Cleptocracia financeira de uma voracidade, insaciável, bárbara, sem piedade, sem limites, obrigando países, através dos seus governantes, meros agentes serventuários, à sua própria imolação. O que está a acontecer agora com a Grécia, mas em breve outros países se seguirão é de uma violencia sem limites. A Grécia, em 2011 deverá privatizar o monopólio de apostas e lotarias OPAP, o Postbank, a empresa de gestão de águas de Salónica (a segunda cidade do país) e as empresas de gestão portuária de Pireu e Salónica. De 2012 a 2015 seguem-se as privatizações da empresa de águas de Atenas, refinarias, empresas eléctricas, o ATEbank, a gestão dos portos, aeroportos, auto estradas, direitos de exploração de minas, propriedades imobiliária e terrenos estatais. Uma verdadeira razia, retirando ao povo grego a gestão social de todos os sectores estratégicos indispensáveis ao desenvolvimento de uma economia ao serviço da sociedade. Um verdadeiro saqueio, a que haverá de acrescentar a imposição de novo aumento generalizado de impostos e novos cortes sociais. E tudo isto, na certeza de que em 2015, a Grécia estará em piores condições económicas e financeiras do que se encontra hoje. Com mais dívida, com mais recessão e com a miséria do seu povo. E então, o que acontecerá depois? Ninguém se atreve a antever o futuro sombrio da Grécia e da UE. Primeiro, será preciso que a cleptocracia financeira arrecade o espólio grego depois, será o que Deus quiser. É esta a dimensão política dos senhores que governam hoje a Europa! Empurrar com a barriga os problemas para a frente.

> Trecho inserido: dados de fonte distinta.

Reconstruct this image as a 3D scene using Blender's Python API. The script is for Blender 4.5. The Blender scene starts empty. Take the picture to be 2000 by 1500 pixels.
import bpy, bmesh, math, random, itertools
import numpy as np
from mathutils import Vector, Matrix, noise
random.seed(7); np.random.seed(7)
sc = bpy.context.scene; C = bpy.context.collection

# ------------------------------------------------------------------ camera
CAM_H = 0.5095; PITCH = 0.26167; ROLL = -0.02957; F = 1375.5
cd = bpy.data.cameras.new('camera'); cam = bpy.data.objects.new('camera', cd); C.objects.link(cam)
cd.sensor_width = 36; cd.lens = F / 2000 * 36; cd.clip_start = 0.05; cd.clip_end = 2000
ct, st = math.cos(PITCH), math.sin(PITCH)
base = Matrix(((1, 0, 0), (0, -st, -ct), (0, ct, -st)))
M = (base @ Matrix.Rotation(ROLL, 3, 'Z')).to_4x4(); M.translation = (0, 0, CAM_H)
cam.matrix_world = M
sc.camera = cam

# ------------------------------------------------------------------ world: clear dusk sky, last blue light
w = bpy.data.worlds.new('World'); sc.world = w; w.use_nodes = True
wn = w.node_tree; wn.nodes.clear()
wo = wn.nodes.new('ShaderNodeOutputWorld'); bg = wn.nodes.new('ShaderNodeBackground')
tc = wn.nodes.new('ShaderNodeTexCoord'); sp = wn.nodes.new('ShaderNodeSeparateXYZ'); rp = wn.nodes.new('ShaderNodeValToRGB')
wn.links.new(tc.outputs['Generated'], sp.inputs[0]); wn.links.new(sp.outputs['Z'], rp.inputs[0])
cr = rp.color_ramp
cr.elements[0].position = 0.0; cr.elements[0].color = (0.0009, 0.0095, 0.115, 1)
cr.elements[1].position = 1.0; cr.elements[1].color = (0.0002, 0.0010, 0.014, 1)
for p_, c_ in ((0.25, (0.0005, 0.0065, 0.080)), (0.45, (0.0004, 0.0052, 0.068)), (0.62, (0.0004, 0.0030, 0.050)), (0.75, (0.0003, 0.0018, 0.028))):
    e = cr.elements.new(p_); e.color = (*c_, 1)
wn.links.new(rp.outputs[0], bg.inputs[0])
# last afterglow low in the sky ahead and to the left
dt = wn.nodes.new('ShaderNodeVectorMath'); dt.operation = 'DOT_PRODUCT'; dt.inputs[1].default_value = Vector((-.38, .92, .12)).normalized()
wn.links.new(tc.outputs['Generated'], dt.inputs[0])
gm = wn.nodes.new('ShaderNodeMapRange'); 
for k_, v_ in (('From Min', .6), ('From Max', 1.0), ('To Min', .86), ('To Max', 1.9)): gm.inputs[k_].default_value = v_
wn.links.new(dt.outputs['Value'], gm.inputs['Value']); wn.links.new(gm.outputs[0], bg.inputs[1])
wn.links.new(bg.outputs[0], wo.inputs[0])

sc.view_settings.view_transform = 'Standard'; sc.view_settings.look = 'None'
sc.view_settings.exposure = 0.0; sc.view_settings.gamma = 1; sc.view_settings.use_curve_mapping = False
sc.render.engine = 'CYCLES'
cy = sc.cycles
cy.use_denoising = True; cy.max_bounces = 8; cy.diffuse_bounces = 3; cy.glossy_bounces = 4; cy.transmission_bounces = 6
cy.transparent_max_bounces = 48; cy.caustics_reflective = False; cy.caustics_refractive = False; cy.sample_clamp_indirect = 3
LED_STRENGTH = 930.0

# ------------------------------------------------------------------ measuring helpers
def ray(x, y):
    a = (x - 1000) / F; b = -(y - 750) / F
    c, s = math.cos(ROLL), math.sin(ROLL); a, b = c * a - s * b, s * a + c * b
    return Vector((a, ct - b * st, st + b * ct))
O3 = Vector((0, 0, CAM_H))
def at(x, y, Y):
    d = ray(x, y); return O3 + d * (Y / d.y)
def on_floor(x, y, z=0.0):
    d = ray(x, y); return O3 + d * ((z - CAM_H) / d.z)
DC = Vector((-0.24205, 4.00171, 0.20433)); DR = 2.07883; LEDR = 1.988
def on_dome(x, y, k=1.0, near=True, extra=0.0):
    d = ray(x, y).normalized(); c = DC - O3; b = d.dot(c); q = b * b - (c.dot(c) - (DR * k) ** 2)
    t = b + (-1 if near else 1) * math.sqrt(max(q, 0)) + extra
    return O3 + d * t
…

É a cleptocracia financeira que hoje governa a UE. Não existe qualquer tipo de solidariedade entre os países da UE. Ao contrário, o que existe é um individualismo exacerbado em cada um dos países que a constituem, procurando cada um deles tirar vantagens económicas e financeiras ludibriando os demais. Recorrendo à chantagem se necessário. Como classificar a “ajuda” a Portugal quando se cobram juros de 5 e 6% quando, os países que o financiam recorrendo aos “mercados” para esse empréstimo, obtém juros de 2 e 3%? Para esta UE tudo é negócio.
O que está a acontecer na Grécia, Portugal e Irlanda é um problema demasiado sério para a União Europeia que não deveria ser tratado apenas como simples problemas de dívida, operações e encaixes financeiros. É um problema político que deveria merecer soluções políticas. Infelizmente quem governa a Europa não são políticos mas mercenários ao serviço da cleptocracia financeira; incapazes portanto de gerar soluções políticas que defendam melhores condições de vida e de bem-estar dos povos europeus.